EXERCISE INSTRUCTIONS -> Set down the material exactly as given, please, from its first line through the line that includes "scene.add(camera);".

SUPPLIED MATERIAL ->
::::

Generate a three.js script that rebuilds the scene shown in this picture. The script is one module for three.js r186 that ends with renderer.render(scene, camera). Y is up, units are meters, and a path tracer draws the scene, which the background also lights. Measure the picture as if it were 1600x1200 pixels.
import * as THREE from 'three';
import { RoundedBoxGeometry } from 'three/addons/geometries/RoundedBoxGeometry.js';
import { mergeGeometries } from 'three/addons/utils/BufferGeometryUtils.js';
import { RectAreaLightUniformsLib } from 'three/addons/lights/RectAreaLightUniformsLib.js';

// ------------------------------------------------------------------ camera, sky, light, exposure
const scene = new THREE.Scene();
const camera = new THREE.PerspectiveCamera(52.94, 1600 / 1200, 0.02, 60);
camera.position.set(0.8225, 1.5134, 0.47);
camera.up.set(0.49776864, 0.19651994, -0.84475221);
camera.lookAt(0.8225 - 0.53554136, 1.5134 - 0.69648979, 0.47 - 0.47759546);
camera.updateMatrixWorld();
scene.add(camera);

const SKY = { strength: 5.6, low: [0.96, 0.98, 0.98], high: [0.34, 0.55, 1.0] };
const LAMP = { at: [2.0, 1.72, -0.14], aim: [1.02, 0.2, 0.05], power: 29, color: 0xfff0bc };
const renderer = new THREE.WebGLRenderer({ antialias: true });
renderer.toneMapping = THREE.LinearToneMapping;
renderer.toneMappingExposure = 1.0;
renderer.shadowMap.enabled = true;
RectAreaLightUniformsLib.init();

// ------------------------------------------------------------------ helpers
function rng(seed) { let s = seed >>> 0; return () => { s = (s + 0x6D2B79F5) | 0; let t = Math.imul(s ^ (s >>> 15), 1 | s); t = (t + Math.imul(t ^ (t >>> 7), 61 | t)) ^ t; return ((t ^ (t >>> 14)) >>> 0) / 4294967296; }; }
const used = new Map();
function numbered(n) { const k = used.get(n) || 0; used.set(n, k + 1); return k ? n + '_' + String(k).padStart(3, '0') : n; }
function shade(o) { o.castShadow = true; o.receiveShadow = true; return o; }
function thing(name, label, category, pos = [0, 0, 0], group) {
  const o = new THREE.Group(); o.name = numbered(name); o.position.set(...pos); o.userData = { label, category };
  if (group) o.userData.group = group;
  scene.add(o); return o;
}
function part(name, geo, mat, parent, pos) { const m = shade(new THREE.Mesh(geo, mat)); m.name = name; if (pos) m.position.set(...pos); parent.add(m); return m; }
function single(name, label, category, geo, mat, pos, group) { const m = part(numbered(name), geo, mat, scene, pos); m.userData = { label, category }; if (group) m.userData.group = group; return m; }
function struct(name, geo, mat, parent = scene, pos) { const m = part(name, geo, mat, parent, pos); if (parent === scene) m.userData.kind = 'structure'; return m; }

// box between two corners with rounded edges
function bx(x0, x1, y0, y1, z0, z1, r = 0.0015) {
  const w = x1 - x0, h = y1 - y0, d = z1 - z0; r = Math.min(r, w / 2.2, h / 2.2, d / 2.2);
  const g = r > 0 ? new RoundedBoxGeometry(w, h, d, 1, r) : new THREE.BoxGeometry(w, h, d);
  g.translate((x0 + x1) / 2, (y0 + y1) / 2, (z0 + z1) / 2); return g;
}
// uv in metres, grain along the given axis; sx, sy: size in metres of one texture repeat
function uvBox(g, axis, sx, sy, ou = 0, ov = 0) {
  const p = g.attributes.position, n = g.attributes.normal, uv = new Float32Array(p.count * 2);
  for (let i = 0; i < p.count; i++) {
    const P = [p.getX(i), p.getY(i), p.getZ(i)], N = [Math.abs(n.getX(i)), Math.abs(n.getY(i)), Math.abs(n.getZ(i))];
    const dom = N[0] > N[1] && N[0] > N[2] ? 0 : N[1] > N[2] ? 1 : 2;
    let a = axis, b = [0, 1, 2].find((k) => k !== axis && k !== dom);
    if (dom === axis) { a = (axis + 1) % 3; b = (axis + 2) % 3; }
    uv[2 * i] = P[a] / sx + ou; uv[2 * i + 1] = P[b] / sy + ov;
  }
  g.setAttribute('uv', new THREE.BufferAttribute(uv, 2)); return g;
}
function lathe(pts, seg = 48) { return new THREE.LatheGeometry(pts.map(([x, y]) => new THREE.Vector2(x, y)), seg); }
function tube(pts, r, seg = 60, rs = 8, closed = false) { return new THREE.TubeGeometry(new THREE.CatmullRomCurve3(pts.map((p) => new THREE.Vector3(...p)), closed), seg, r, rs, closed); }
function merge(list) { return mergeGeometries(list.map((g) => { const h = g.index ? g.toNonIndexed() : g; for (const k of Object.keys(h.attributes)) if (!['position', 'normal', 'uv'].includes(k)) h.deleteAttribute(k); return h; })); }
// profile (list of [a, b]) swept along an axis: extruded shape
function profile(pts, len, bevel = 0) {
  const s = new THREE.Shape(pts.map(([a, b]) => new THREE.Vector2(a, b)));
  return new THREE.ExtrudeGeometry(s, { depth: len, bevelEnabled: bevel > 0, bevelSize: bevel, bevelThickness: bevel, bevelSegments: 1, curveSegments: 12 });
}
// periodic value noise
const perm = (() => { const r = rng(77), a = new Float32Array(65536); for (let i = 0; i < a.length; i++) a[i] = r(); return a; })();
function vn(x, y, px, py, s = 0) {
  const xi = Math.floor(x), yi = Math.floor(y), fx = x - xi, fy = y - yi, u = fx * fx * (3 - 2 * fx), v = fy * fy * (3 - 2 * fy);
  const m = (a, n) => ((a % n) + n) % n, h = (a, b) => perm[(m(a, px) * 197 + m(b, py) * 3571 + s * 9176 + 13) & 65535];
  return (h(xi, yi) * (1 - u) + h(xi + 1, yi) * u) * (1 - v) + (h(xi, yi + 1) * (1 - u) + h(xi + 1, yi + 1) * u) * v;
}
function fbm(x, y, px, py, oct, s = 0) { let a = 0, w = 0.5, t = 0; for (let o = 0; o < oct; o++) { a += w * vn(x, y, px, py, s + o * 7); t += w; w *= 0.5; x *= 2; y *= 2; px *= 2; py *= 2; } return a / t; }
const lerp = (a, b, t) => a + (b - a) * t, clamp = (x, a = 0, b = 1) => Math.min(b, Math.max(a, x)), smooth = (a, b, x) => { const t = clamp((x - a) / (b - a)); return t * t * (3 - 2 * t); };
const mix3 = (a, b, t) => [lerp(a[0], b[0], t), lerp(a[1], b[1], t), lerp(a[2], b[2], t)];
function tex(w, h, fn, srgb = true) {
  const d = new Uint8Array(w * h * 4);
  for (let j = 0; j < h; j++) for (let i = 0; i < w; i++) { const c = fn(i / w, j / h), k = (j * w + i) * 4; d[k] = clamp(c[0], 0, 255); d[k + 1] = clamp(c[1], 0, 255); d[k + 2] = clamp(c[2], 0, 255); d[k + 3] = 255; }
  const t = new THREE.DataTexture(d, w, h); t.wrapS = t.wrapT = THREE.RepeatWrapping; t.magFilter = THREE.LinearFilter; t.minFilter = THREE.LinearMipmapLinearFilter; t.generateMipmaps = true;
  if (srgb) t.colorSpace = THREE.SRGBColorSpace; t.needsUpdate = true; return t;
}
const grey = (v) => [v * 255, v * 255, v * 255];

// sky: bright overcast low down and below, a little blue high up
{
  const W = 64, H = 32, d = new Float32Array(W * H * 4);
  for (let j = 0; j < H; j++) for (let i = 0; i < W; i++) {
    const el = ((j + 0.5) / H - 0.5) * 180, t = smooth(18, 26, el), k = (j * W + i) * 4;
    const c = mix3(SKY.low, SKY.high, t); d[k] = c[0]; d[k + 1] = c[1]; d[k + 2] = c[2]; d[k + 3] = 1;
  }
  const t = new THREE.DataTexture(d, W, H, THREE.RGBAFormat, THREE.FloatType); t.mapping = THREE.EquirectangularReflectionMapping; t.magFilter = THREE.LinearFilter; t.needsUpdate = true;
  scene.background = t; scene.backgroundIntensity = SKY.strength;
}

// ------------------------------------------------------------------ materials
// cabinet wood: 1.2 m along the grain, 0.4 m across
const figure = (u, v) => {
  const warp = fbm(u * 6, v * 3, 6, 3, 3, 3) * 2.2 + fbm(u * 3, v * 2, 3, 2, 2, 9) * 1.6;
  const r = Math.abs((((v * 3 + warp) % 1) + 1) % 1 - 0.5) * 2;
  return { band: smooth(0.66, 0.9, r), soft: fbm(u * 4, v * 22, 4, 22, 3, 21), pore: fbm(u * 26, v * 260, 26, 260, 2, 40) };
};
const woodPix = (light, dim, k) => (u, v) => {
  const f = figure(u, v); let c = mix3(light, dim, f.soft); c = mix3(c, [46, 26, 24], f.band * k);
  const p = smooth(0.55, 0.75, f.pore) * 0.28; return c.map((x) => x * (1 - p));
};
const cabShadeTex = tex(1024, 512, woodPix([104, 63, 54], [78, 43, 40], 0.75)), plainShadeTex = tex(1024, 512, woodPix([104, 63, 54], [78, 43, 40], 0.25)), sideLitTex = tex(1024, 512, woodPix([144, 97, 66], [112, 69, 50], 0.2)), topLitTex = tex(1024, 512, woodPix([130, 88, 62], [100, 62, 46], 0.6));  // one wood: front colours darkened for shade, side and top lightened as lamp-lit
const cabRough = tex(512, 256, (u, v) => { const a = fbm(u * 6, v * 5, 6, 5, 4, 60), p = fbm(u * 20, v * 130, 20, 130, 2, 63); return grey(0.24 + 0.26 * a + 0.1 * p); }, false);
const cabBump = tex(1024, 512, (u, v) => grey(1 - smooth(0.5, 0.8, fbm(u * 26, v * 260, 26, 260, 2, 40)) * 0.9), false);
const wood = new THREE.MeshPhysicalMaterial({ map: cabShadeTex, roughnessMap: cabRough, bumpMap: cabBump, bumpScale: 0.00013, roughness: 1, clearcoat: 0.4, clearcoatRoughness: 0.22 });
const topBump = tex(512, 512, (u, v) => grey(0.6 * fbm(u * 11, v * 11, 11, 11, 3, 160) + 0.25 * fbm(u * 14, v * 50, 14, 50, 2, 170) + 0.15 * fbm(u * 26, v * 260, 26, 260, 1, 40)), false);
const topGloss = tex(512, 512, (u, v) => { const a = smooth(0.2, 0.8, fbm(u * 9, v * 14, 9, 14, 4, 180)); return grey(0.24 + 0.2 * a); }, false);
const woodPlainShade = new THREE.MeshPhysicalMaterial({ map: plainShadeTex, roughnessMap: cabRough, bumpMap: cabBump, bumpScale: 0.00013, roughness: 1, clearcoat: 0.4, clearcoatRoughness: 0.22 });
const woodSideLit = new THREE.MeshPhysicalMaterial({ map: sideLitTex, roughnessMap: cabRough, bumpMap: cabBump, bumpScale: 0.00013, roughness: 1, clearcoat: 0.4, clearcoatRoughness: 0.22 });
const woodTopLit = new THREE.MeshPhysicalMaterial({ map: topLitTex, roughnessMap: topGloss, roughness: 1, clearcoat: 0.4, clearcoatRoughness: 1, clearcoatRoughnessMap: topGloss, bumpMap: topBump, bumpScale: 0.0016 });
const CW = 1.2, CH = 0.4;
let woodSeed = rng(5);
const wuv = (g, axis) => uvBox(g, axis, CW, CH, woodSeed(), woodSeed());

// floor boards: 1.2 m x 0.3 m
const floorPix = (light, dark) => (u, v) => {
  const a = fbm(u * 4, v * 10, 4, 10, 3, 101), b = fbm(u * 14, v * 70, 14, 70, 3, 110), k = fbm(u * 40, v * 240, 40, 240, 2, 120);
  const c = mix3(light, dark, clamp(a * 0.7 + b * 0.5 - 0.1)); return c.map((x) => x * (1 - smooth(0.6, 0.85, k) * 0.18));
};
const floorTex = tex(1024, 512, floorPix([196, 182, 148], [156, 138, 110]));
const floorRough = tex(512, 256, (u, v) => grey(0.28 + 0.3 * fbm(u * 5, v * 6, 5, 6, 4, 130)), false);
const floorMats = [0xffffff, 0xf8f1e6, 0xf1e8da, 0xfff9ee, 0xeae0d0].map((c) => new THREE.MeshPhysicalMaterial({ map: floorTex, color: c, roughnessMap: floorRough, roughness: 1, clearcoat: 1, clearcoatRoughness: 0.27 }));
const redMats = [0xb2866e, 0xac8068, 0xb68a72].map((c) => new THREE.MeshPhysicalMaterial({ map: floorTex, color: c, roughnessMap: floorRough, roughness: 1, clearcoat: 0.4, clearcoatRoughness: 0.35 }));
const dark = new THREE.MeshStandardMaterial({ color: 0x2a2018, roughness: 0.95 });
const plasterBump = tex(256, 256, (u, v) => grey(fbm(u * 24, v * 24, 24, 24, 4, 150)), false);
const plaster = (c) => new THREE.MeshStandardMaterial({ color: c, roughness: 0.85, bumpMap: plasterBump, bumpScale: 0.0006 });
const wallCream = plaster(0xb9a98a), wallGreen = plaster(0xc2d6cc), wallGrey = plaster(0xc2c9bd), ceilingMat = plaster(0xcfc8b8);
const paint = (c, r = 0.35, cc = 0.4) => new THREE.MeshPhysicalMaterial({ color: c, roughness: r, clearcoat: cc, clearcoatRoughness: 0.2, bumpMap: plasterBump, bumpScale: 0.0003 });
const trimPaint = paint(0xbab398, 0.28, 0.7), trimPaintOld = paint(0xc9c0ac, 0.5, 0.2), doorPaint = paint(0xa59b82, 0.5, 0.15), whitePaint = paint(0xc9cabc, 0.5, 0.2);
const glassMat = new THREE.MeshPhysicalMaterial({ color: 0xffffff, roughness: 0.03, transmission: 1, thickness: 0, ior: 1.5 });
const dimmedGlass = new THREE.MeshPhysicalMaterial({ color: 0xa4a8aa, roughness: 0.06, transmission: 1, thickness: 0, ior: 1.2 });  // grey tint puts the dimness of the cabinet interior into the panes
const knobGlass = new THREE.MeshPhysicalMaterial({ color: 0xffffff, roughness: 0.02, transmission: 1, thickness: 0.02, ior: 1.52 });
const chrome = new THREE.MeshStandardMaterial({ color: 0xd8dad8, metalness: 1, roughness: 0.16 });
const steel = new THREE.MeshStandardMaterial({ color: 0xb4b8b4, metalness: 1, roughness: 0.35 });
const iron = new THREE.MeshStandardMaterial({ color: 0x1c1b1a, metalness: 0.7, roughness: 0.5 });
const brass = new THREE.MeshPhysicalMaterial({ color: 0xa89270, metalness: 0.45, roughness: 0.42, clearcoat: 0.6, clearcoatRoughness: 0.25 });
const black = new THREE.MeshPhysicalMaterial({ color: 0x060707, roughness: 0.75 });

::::

EXERCISE RESULT ->
Generate a three.js script that rebuilds the scene shown in this picture. The script is one module for three.js r186 that ends with renderer.render(scene, camera). Y is up, units are meters, and a path tracer draws the scene, which the background also lights. Measure the picture as if it were 1600x1200 pixels.
import * as THREE from 'three';
import { RoundedBoxGeometry } from 'three/addons/geometries/RoundedBoxGeometry.js';
import { mergeGeometries } from 'three/addons/utils/BufferGeometryUtils.js';
import { RectAreaLightUniformsLib } from 'three/addons/lights/RectAreaLightUniformsLib.js';

// ------------------------------------------------------------------ camera, sky, light, exposure
const scene = new THREE.Scene();
const camera = new THREE.PerspectiveCamera(52.94, 1600 / 1200, 0.02, 60);
camera.position.set(0.8225, 1.5134, 0.47);
camera.up.set(0.49776864, 0.19651994, -0.84475221);
camera.lookAt(0.8225 - 0.53554136, 1.5134 - 0.69648979, 0.47 - 0.47759546);
camera.updateMatrixWorld();
scene.add(camera);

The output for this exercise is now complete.